Profile: d2

Personal background
Wow, It has been a while since I updated this profile. Still plugging away on my packets. ---
The Old Profile:
I am a long time computer jock. I learned 3 years of programming in basic and fortran before I graduated from high school in the very early 1970's. Yup, I'm a pretty old fart, but also a pretty lucky Minnesota farm boy to get that opportunity that long ago. Spent 3 years in the army programming on the biggest computer of the time the CDC7600. That's Control Data, for those still wondering. I got to sit on the loveseat of the Cray-1 before I left the service. Those were heady times with 512K of small core memory. Then a company gave me a computer to work on with 16KB for the OS, programs, data, registers, etc. What a let down. Then I swung over to a small computer company called Tandem Computers. Life was good. About 20 years later, Compaq Computer Corp purchased us. Still having a good time with computers: always was a customer facing pre-sales consultant. At the absolute top level in the field system engineering ranks now.

As for hobbies not too many. Help out with my son's street and roller hockey teams when he plays in the town leagues. Even us older types as coaches get to play the 16-18 year old teams on Friday nights. Another hobby is taking too many digital pictures according to my family. Or maybe going back to the farm I grew up on to help my brother with the fall harvest. And I'm not sure this is a hobby, but the Mrs. and me are always at the shore. Life is short, Have to cram in all the shore time possible! "the shore' is my only location hint.
Thoughts about SETI and SETI@home
As for Extraterrestrial life existing, I can only think about the pictures that the Hubble Space telescope provides showing dust clouds that are a million times bigger than our solar system. I think the odds are good that in all that dust and other stars there is a planet with the right mix to make an atmosphere to support some kind of life form.
Should we send a beacon is an interesting question since it takes 10,000 years for light to reach some of those solar systems. It SETI@home found a signal, it would that 10,000 years for our signal to reach back. By then the odds are great that I will be pushing daisys.

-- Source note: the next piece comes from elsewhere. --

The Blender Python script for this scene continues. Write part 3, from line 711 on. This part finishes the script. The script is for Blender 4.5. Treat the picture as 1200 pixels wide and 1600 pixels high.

And for why I run SETI@home I always think of when I'm on the farm and looking up at the millions of stars one can see. I always wondered what was out there. Maybe SETI@home can solve another mystery. In addition I think the community building that SETI is doing by banding folks into a common good is a refreshing thought. Even though I am in the top 1% of folks I am always in awe that there are still 30 some people with the same number of units as me and that I am always in ~30,000th place. That's a lot of people doing something interesting. At least interesting to me when I think back to my younger years staring up at the stars.
It's a shame that I live near a large city with so much light polution that all the little stars cannot be seen with the naked eye.